User Datagram Protocol (UDP)

UDP, also known as a thin protocol, does not require a verified connection between hosts prior to transmission and does not number packet segments prior to sending. UDP sends all transmissions without verifying receipt or order of receipt on the receiving end, which makes it an unreliable protocol. UDP is used when speed is needed over accuracy, such as with voice over IP (VoIP) calls or live video streams.

Generic Routing Encapsulation (GRE)

GRE is a protocol that creates a tunnel, most commonly using IP, for other protocols to run through. While it can be used for the encapsulation of any Layer 3 protocol, GRE is stateless (doesn’t store information) and does not offer security or flow control.

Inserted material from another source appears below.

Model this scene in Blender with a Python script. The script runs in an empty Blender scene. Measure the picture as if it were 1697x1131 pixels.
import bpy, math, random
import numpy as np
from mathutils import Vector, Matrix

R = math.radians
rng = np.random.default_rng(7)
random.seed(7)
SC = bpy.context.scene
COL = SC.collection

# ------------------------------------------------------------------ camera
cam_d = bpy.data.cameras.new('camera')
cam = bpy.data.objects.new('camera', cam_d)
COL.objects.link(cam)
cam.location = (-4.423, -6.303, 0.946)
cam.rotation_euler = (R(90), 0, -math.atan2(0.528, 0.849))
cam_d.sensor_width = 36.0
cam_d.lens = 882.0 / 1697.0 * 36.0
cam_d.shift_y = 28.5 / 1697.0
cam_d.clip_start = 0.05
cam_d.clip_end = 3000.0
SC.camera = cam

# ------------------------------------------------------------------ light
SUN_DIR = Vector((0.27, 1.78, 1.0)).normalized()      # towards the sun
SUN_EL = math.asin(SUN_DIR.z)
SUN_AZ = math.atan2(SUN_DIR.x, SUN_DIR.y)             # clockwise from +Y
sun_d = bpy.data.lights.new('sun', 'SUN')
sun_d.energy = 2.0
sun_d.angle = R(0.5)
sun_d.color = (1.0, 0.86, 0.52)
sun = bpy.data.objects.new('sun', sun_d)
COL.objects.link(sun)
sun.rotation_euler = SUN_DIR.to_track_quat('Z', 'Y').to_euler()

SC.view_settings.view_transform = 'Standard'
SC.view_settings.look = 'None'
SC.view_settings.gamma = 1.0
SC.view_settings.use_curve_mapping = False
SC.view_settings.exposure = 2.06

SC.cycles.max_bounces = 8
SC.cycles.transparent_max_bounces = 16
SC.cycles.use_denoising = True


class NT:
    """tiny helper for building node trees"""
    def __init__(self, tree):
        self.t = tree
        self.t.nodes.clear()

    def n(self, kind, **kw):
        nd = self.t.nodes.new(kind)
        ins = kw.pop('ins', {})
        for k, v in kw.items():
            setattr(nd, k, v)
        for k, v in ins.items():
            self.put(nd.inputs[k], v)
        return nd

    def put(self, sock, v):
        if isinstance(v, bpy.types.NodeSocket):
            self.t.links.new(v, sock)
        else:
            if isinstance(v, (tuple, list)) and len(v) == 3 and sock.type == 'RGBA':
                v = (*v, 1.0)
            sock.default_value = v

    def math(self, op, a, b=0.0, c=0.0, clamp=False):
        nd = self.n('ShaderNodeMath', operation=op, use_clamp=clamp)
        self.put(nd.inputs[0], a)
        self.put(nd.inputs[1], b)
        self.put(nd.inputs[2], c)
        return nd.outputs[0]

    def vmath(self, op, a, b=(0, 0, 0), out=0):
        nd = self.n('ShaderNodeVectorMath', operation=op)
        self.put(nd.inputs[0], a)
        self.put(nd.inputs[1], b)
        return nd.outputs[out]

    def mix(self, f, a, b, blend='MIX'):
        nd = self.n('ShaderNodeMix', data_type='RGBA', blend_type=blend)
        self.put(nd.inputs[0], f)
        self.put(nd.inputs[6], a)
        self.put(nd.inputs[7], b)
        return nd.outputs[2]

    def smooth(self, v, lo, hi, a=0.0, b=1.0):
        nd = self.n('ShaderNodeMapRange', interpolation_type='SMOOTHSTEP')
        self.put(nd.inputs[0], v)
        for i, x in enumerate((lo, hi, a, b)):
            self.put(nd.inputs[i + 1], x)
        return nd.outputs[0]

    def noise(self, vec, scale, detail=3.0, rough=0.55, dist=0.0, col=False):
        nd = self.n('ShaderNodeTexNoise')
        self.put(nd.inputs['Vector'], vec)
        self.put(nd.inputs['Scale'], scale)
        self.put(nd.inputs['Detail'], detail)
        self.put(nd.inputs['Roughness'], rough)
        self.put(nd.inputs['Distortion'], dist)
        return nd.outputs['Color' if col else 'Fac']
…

Internet Protocol Security (IPSec)

IPSec is similar in functionality to GRE but is a more secure method for tunneling via IP. However, there are Layer 3 protocols, such as IP broadcasts and IP multicasts, that IPSec does not support.

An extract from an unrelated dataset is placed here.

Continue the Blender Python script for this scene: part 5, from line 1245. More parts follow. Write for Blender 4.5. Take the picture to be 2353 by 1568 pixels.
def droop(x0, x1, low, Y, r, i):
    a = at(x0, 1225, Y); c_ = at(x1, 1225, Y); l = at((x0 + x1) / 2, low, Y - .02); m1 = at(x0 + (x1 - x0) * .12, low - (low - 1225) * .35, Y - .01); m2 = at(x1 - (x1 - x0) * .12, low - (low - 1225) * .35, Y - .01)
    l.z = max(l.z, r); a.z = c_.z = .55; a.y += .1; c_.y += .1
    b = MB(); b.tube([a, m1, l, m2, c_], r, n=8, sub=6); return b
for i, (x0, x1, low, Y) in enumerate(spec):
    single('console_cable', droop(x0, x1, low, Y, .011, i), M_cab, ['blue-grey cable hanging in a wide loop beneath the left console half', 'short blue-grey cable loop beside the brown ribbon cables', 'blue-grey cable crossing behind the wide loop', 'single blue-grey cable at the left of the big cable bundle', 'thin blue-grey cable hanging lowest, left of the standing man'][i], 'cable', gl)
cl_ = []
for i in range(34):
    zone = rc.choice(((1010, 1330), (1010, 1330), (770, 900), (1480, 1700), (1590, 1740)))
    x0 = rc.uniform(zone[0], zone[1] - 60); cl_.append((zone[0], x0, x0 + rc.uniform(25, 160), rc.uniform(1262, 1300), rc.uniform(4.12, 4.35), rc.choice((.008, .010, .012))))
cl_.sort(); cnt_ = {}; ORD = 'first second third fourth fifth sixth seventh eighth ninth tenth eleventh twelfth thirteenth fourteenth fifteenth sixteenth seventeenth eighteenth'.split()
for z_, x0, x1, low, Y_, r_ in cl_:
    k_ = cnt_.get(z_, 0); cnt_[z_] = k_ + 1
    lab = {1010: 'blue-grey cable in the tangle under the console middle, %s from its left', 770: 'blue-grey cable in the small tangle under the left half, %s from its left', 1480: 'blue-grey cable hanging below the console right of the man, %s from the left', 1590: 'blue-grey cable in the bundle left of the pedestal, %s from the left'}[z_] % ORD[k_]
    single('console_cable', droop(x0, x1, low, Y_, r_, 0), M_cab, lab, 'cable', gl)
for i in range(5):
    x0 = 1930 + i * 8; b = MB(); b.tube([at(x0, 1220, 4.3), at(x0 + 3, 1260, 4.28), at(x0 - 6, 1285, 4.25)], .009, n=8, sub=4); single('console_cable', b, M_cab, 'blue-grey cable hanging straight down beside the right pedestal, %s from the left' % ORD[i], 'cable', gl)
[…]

Authentication Header (AH)

IPSec uses two protocols to provide security. The AH protocol creates a hash upon sending the packet, which the recipient recreates to ensure authentication. If the two hash values are the same, the packet is authenticated. AH is designed to authenticate the validity of the entire packet, not what is inside the packet. The ESP protocol (see below) provides that function.

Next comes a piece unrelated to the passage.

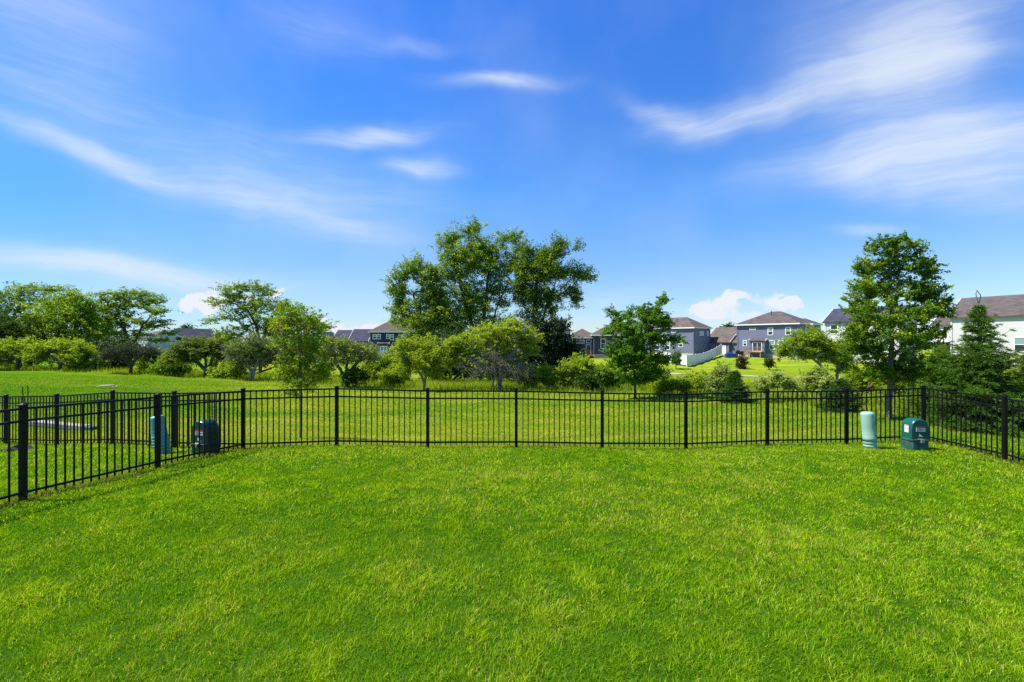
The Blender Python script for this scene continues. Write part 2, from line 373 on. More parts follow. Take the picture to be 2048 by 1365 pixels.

Encapsulating Security Payload (ESP)

The ESP protocol provides confidentiality via symmetric encryption, data integrity via checksums, data origin authentication, anti-replay service by checking the sequence number field for duplication, and traffic flow confidentiality.

Internet Key Exchange (IKE)

IKE is used between endpoints to negotiate a security association (SA), which defines IPSec protocols, authentication, and encryption for IPSec connections through a management protocol. IKE uses the Internet Security Association and Key Management Protocol (ISAKMAP) for the two phases of connection. Phase one is when endpoint parameters are agreed upon, while phase two negotiates and creates the IPSec connection.

Traffic Types

A traffic type refers to the category of data being transmitted through a network, such as voice, video, or data. Traffic types can be directed through the network in different manners, including to a single endpoint, multiple endpoints, or all endpoints.

Unicast

A unicast address is a one-to-one communication that sends packets to a single specified host. Each host on a network receives its own unique unicast address. Unicast is used in both IPv4 and IPv6.

Multicast

A multicast address is a one-to-many communication that sends packets to devices assigned to an IP multicast group address. This allows for multiple recipients to receive a particular packet without sending it to all network-connected devices. The IPv4 multicast address range is 224.0.0.0 to 239.255.255.255, which is in the Class D address range. The multicast IPv6 address range is ff00::/8.

Anycast

Anycast is a one-to-one-of-many or one-to-nearest communication that sends a packet to the IPv6 anycast address with the shortest routing distance. One anycast address can be assigned to multiple interfaces, but only the interface closest in routing distance will receive the packet. Anycast is only available with IPv6.

Broadcast

Broadcast is a one-to-all communication that sends a packet to all network-attached devices. The IPv4 broadcast address is always the last address in a subnet. For example, the broadcast address for the Class B address 172.16.0.1 with subnet mask 255.255.0.0 is 172.16.255.255. IPv6 does not use broadcast addressing; instead, it uses anycast addressing.